→ DATASET EXCERPT:
------------------------------------------------------------------------
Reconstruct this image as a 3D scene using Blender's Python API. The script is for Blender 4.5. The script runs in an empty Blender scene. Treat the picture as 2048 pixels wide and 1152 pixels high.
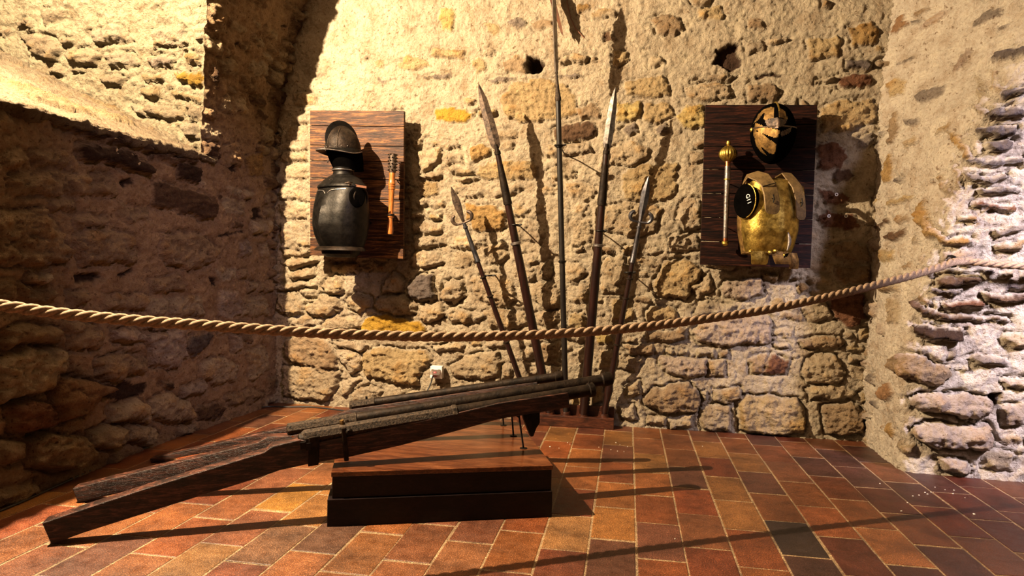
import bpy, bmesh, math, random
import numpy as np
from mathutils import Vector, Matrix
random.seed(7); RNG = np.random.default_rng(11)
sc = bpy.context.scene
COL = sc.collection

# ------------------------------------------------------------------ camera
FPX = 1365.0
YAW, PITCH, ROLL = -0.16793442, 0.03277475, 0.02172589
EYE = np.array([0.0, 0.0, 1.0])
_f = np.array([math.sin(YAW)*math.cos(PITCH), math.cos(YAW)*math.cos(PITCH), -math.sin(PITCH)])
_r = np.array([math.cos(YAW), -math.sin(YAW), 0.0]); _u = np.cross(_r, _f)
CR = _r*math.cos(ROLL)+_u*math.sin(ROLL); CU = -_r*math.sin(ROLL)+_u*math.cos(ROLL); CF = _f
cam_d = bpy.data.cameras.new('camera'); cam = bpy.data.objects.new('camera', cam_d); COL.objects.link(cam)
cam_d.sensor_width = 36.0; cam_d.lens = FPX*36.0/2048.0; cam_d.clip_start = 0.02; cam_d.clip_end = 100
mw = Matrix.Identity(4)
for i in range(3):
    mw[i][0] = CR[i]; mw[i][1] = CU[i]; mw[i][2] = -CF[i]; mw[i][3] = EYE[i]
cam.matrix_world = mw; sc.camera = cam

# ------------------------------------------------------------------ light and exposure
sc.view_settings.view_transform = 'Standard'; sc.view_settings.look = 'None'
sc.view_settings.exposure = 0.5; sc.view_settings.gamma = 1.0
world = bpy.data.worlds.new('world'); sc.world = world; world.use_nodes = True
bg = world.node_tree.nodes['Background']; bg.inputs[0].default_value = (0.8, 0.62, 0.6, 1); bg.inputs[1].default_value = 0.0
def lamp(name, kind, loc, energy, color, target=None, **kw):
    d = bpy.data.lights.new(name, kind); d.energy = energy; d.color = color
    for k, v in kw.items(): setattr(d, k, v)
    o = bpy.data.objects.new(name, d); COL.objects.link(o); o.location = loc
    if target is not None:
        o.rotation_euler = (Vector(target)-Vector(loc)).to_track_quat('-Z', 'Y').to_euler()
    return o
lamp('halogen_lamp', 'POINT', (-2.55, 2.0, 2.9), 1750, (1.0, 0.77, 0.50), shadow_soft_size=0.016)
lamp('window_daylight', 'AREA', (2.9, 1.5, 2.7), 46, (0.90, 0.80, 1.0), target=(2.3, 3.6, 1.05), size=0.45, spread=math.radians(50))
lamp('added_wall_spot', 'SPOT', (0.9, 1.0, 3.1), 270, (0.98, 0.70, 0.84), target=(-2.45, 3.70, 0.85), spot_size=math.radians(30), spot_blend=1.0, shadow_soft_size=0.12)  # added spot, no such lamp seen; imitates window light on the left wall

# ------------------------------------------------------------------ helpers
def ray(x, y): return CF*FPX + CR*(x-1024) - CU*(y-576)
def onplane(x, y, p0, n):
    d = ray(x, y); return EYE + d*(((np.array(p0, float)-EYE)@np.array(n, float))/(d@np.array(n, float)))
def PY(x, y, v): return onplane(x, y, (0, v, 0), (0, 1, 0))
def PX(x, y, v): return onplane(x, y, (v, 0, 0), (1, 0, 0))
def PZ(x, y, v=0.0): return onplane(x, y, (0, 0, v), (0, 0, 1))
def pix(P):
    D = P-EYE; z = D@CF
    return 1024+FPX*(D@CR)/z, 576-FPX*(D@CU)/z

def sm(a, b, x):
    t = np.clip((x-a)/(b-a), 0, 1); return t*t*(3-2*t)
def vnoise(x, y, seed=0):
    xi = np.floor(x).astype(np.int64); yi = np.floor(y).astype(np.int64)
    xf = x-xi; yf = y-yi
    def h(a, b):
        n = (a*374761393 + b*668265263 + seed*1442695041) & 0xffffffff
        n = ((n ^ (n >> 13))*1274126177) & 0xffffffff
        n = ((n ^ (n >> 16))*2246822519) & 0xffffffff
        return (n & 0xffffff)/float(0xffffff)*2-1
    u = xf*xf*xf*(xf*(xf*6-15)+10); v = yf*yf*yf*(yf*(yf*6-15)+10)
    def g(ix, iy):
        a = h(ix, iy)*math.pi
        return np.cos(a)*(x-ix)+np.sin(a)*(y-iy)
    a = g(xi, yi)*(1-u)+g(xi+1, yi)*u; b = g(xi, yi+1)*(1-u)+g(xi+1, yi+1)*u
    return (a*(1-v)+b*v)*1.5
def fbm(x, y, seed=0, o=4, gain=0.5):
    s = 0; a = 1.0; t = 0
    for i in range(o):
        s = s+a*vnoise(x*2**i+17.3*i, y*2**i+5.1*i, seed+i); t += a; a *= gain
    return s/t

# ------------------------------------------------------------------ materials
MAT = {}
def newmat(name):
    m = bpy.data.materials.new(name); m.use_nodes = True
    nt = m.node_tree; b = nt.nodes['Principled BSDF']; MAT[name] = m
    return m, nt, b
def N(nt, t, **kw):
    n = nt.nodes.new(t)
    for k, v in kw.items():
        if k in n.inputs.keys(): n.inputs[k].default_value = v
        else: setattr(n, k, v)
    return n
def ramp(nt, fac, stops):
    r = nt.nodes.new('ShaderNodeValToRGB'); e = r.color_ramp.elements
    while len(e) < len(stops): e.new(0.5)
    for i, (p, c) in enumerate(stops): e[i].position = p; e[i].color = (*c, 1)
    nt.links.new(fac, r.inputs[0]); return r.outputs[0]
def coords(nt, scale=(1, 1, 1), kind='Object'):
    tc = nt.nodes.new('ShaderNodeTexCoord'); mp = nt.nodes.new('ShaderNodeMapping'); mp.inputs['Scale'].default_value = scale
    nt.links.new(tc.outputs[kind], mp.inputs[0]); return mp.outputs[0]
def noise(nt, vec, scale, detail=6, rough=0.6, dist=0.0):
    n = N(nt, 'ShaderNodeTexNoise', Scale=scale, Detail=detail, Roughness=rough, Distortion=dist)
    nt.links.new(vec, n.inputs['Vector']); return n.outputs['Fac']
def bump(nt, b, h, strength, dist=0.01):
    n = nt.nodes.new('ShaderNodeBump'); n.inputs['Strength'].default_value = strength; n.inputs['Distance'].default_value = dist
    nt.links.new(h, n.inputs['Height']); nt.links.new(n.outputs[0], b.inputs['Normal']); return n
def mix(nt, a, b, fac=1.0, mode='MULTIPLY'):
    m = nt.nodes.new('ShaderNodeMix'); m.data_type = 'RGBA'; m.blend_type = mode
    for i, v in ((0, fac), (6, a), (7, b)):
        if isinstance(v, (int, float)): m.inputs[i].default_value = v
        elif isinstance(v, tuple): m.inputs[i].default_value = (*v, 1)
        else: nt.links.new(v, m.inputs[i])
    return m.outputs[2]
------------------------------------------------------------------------
Replicate the material above verbatim; images stay out of the copy.

→ TASK SOLUTION:
Reconstruct this image as a 3D scene using Blender's Python API. The script is for Blender 4.5. The script runs in an empty Blender scene. Treat the picture as 2048 pixels wide and 1152 pixels high.
import bpy, bmesh, math, random
import numpy as np
from mathutils import Vector, Matrix
random.seed(7); RNG = np.random.default_rng(11)
sc = bpy.context.scene
COL = sc.collection

# ------------------------------------------------------------------ camera
FPX = 1365.0
YAW, PITCH, ROLL = -0.16793442, 0.03277475, 0.02172589
EYE = np.array([0.0, 0.0, 1.0])
_f = np.array([math.sin(YAW)*math.cos(PITCH), math.cos(YAW)*math.cos(PITCH), -math.sin(PITCH)])
_r = np.array([math.cos(YAW), -math.sin(YAW), 0.0]); _u = np.cross(_r, _f)
CR = _r*math.cos(ROLL)+_u*math.sin(ROLL); CU = -_r*math.sin(ROLL)+_u*math.cos(ROLL); CF = _f
cam_d = bpy.data.cameras.new('camera'); cam = bpy.data.objects.new('camera', cam_d); COL.objects.link(cam)
cam_d.sensor_width = 36.0; cam_d.lens = FPX*36.0/2048.0; cam_d.clip_start = 0.02; cam_d.clip_end = 100
mw = Matrix.Identity(4)
for i in range(3):
    mw[i][0] = CR[i]; mw[i][1] = CU[i]; mw[i][2] = -CF[i]; mw[i][3] = EYE[i]
cam.matrix_world = mw; sc.camera = cam

# ------------------------------------------------------------------ light and exposure
sc.view_settings.view_transform = 'Standard'; sc.view_settings.look = 'None'
sc.view_settings.exposure = 0.5; sc.view_settings.gamma = 1.0
world = bpy.data.worlds.new('world'); sc.world = world; world.use_nodes = True
bg = world.node_tree.nodes['Background']; bg.inputs[0].default_value = (0.8, 0.62, 0.6, 1); bg.inputs[1].default_value = 0.0
def lamp(name, kind, loc, energy, color, target=None, **kw):
    d = bpy.data.lights.new(name, kind); d.energy = energy; d.color = color
    for k, v in kw.items(): setattr(d, k, v)
    o = bpy.data.objects.new(name, d); COL.objects.link(o); o.location = loc
    if target is not None:
        o.rotation_euler = (Vector(target)-Vector(loc)).to_track_quat('-Z', 'Y').to_euler()
    return o
lamp('halogen_lamp', 'POINT', (-2.55, 2.0, 2.9), 1750, (1.0, 0.77, 0.50), shadow_soft_size=0.016)
lamp('window_daylight', 'AREA', (2.9, 1.5, 2.7), 46, (0.90, 0.80, 1.0), target=(2.3, 3.6, 1.05), size=0.45, spread=math.radians(50))
lamp('added_wall_spot', 'SPOT', (0.9, 1.0, 3.1), 270, (0.98, 0.70, 0.84), target=(-2.45, 3.70, 0.85), spot_size=math.radians(30), spot_blend=1.0, shadow_soft_size=0.12)  # added spot, no such lamp seen; imitates window light on the left wall

# ------------------------------------------------------------------ helpers
def ray(x, y): return CF*FPX + CR*(x-1024) - CU*(y-576)
def onplane(x, y, p0, n):
    d = ray(x, y); return EYE + d*(((np.array(p0, float)-EYE)@np.array(n, float))/(d@np.array(n, float)))
def PY(x, y, v): return onplane(x, y, (0, v, 0), (0, 1, 0))
def PX(x, y, v): return onplane(x, y, (v, 0, 0), (1, 0, 0))
def PZ(x, y, v=0.0): return onplane(x, y, (0, 0, v), (0, 0, 1))
def pix(P):
    D = P-EYE; z = D@CF
    return 1024+FPX*(D@CR)/z, 576-FPX*(D@CU)/z

def sm(a, b, x):
    t = np.clip((x-a)/(b-a), 0, 1); return t*t*(3-2*t)
def vnoise(x, y, seed=0):
    xi = np.floor(x).astype(np.int64); yi = np.floor(y).astype(np.int64)
    xf = x-xi; yf = y-yi
    def h(a, b):
        n = (a*374761393 + b*668265263 + seed*1442695041) & 0xffffffff
        n = ((n ^ (n >> 13))*1274126177) & 0xffffffff
        n = ((n ^ (n >> 16))*2246822519) & 0xffffffff
        return (n & 0xffffff)/float(0xffffff)*2-1
    u = xf*xf*xf*(xf*(xf*6-15)+10); v = yf*yf*yf*(yf*(yf*6-15)+10)
    def g(ix, iy):
        a = h(ix, iy)*math.pi
        return np.cos(a)*(x-ix)+np.sin(a)*(y-iy)
    a = g(xi, yi)*(1-u)+g(xi+1, yi)*u; b = g(xi, yi+1)*(1-u)+g(xi+1, yi+1)*u
    return (a*(1-v)+b*v)*1.5
def fbm(x, y, seed=0, o=4, gain=0.5):
    s = 0; a = 1.0; t = 0
    for i in range(o):
        s = s+a*vnoise(x*2**i+17.3*i, y*2**i+5.1*i, seed+i); t += a; a *= gain
    return s/t

# ------------------------------------------------------------------ materials
MAT = {}
def newmat(name):
    m = bpy.data.materials.new(name); m.use_nodes = True
    nt = m.node_tree; b = nt.nodes['Principled BSDF']; MAT[name] = m
    return m, nt, b
def N(nt, t, **kw):
    n = nt.nodes.new(t)
    for k, v in kw.items():
        if k in n.inputs.keys(): n.inputs[k].default_value = v
        else: setattr(n, k, v)
    return n
def ramp(nt, fac, stops):
    r = nt.nodes.new('ShaderNodeValToRGB'); e = r.color_ramp.elements
    while len(e) < len(stops): e.new(0.5)
    for i, (p, c) in enumerate(stops): e[i].position = p; e[i].color = (*c, 1)
    nt.links.new(fac, r.inputs[0]); return r.outputs[0]
def coords(nt, scale=(1, 1, 1), kind='Object'):
    tc = nt.nodes.new('ShaderNodeTexCoord'); mp = nt.nodes.new('ShaderNodeMapping'); mp.inputs['Scale'].default_value = scale
    nt.links.new(tc.outputs[kind], mp.inputs[0]); return mp.outputs[0]
def noise(nt, vec, scale, detail=6, rough=0.6, dist=0.0):
    n = N(nt, 'ShaderNodeTexNoise', Scale=scale, Detail=detail, Roughness=rough, Distortion=dist)
    nt.links.new(vec, n.inputs['Vector']); return n.outputs['Fac']
def bump(nt, b, h, strength, dist=0.01):
    n = nt.nodes.new('ShaderNodeBump'); n.inputs['Strength'].default_value = strength; n.inputs['Distance'].default_value = dist
    nt.links.new(h, n.inputs['Height']); nt.links.new(n.outputs[0], b.inputs['Normal']); return n
def mix(nt, a, b, fac=1.0, mode='MULTIPLY'):
    m = nt.nodes.new('ShaderNodeMix'); m.data_type = 'RGBA'; m.blend_type = mode
    for i, v in ((0, fac), (6, a), (7, b)):
        if isinstance(v, (int, float)): m.inputs[i].default_value = v
        elif isinstance(v, tuple): m.inputs[i].default_value = (*v, 1)
        else: nt.links.new(v, m.inputs[i])
    return m.outputs[2]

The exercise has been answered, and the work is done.